Prerequisite: Art I and permission of instructor

        DIGITAL PHOTOGRAPHY – This is not a “journalistic” course, but focuses on the “art of  photography”.  Projects are set up each week to be accomplished and students have the use of an iMac computer in the art room with both Photoshop and the full Creative Suite at their disposal.  A digital camera with 4-5 MP iis required for the course.  At least one field trip will be a part of this course.              Class limit of 10 and permission of instructor

         PRINTMAKING – This course allows for pure drawing techniques adapted for printmaking, as well as hands on reproduction of art work through printing in several ways.  Relief printing (linoleum and woodblock) and monoprinting are explored in depth.  The history of Japanese woodblocks and how to make Japanese woodblocks are studied in depth.             
Prerequisite: Art I and permission of instructor

Honors, Advanced Art, and Advanced Placement Art will be added as the need arises.
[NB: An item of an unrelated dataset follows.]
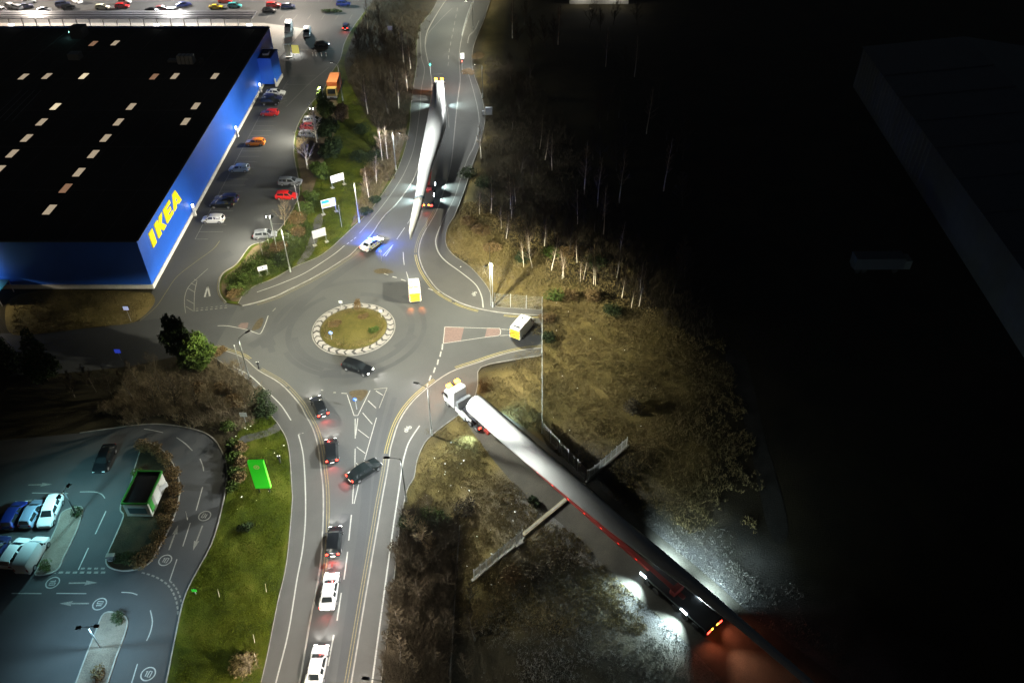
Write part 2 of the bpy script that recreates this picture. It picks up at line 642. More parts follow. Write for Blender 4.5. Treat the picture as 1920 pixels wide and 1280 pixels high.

 Nolvia Ventura - Spanish I, Spanish II, and Spanish III
Mr. Joshua Rogers: Latin I and Latin II

PCS is committed to teaching world languages in order to provide students tools for functioning effectively as global citizens.  Designed to raise international awareness, to give a vision of diversity, and increase appreciation for other cultures, the curriculum includes French, Spanish, and Latin. Instruction in these languages promotes mature attitudes and cosmopolitan relationships that enhance, reinforce and integrate topics in other disciplines with the purpose of developing a global consciousness that may be less emphasized in a monolingual setting. PCS specifically develops interpersonal, interpretative, and presentational communication skills so that learners can manipulate information and collaborate in a globalized world.  These skills will help prepare students for college and provide lifelong habits of learning for personal enjoyment and enrichment.